Strength

 

When there is a death in the family, everything seems to move quicker- except for you. It’s like you’re just standing still while everyone else is racing around you. Like you’re the old caricature of a young boy in color holding a red balloon and tears roll from his face, while hordes and hordes of people race behind him in black and white.

Then you’re dressed in your Sunday best and you’re standing in a funeral home staring at your dead loved one: they look peaceful- eyes closed, pursed lips, their hands are holding each other as they sit idly on their stomach; their face looks pale and puffy but otherwise they look normal, it’s as if they’re just sleeping and that at any minute they’ll wake up like nothing even happened.

And everyone walks up to you, even people you hardly know, saying “I’m sorry for your loss”, and you never know what to say back to them and you don’t want to say anything back to them because you never know when the next word you speak will turn into just unwarranted and uncontrollable sobs.

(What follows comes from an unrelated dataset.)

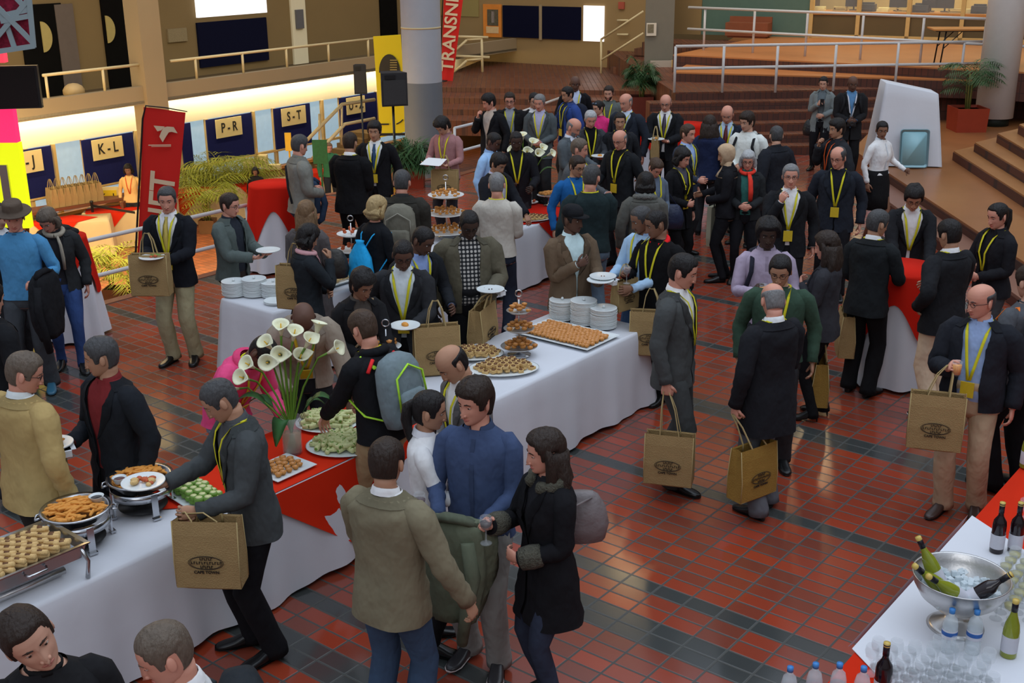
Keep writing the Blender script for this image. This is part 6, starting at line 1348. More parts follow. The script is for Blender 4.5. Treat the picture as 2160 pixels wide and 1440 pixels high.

The preacher will give some astounding eulogy that usually tries to console the heart stricken, or one that tries to make us confront our own mortality, or even to celebrate the life of the person; but you never truly listen, you just sit there, staring at the body in the casket and wondering why it had to be that way.

And we wonder about the what ifs: what if I would’ve changed my last words with them, what if I spent more Time with them, what if I showed my love more, what if, what if, what if. We get stuck in these what ifs, wondering if we could’ve changed anything, if our loved ones would still be with us.

When my father died, everything was just a blur, the funeral, the people, the eulogy; the only thing that wasn’t, was my mind. I was stuck in the what ifs. I went to visit my grandma and sister in Ohio, leaving my dad in Florida to go to my aunt’s house to go to her birthday party. And at the party, he was shot by my aunt’s ex-boyfriend. What if I would’ve went? Would I have been able to talk my dad into not getting involved? Would I have been able to diffuse the situation? Would my father and I’s places be switched?

These were the thoughts I dwelled on while I watched everyone move from the back of the funeral parlor to my dad’s casket, paying their respects to him and then to my sister, me, and my aunts and uncles.

The more people who walked by our pews, the more my sister, mom, stepmom, and aunts and uncles sobbed. With each passerby, the more the whaling cries of each person became because it made his death seem more real. I tried my best not to cry and I made it through the entire ceremony but when it was our pews chance to walk by his corpse, I could start to feel the tears welling up. I’m usually the strong one, the one who wears a strong jaw and stiff upper lip but when I walked by him, my jaw became weak and my upper lip quivered, and I could feel the warmth of the tears rolling down my face.

SomeTimes it’s hard to seem strong when you feel like you have no strength at all.